Education and Entrepreneurship – Are They Mutually Exclusive?

Date: 2-Jan-2014 Post in: Entrepreneur , Learner By: Raj Dhonota

Spanning the last few decades, we’ve managed to subconsciously embed this thought into our minds that education and entrepreneurship do not go hand in hand. While the former has to do with learning and fathoming new skills, the latter is the process of marching forward with an initiative and starting a new business.

The fact that entrepreneurship is among the keystones of stable economic growth is a well-established one. Developed nations around the globe generously invest into it; competitiveness and innovativeness come with the territory. But is there really any guarantee that an entrepreneur can or will succeed without the foundation of a sound education?

A handful of aspiring entrepreneurs with start-up business ideas are hungry for success; they’d show the determination, the energy, drive and willingness, and often have the potential to offer ground-breaking products or services. These are quite rightly essentials to being a successful entrepreneur. Unfortunately, many tend to think that a poor academic foundation isn’t much cause for concern, and this often leads to a false sense of security.

A solid academic prowess gives way to crucial skills that cannot be acquired elsewhere. They say experience is the best teacher and it is often used as an alibi to overshadow a lack of education. Most start-up entrepreneurs today prefer sticking to the notion that education and entrepreneurship are mutually exclusive.

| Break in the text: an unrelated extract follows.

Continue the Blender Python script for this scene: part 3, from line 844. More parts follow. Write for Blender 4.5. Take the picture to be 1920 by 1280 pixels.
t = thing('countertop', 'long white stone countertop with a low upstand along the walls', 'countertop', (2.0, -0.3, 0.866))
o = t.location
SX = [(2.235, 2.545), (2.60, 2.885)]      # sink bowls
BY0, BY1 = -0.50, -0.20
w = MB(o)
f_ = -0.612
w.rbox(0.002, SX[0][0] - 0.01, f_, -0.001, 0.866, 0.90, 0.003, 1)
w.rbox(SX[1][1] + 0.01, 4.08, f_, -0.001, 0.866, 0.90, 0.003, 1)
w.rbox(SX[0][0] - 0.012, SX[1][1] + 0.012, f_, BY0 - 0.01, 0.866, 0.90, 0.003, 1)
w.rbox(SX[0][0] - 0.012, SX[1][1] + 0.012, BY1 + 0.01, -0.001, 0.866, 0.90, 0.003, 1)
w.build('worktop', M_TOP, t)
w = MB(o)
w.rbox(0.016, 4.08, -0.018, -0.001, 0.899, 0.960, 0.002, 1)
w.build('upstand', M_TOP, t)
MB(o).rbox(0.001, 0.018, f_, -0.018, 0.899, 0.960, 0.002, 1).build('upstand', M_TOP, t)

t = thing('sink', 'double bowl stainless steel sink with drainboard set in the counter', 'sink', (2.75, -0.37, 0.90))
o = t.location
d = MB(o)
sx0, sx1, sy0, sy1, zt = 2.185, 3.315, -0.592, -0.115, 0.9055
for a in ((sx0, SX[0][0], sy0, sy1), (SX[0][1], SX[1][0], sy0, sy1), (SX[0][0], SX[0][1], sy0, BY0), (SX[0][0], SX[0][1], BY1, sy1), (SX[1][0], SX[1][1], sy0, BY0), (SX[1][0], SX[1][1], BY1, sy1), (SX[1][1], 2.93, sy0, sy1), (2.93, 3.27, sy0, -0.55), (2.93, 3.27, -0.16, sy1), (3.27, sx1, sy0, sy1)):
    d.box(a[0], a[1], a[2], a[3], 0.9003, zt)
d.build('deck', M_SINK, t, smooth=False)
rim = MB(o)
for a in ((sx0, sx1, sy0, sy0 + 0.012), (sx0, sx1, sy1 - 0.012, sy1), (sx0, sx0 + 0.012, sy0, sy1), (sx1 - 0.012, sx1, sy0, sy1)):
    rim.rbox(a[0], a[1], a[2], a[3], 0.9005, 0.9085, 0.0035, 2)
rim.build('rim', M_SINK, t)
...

They go on to claim that entrepreneurship is the “only way out”.

Often you may come across young entrepreneurs touting worn-out examples of Steve Jobs or Bill Gates; how they never needed a good college or university education to “make it big”. Not reassuring though, the number of entrepreneurs who’ve been successful without a sound formal education has steadily decreased when we look back at the past two decades.

In the “knowledge economy” we live in today, education has become a precious commodity indeed. We call it the knowledge economy since many things that we often take for granted in today’s society, revolve around the accumulation of information and generating innovative ideas.

To think that entrepreneurs can have a competitive edge today with the absence of a formal education would be a gross miscalculation.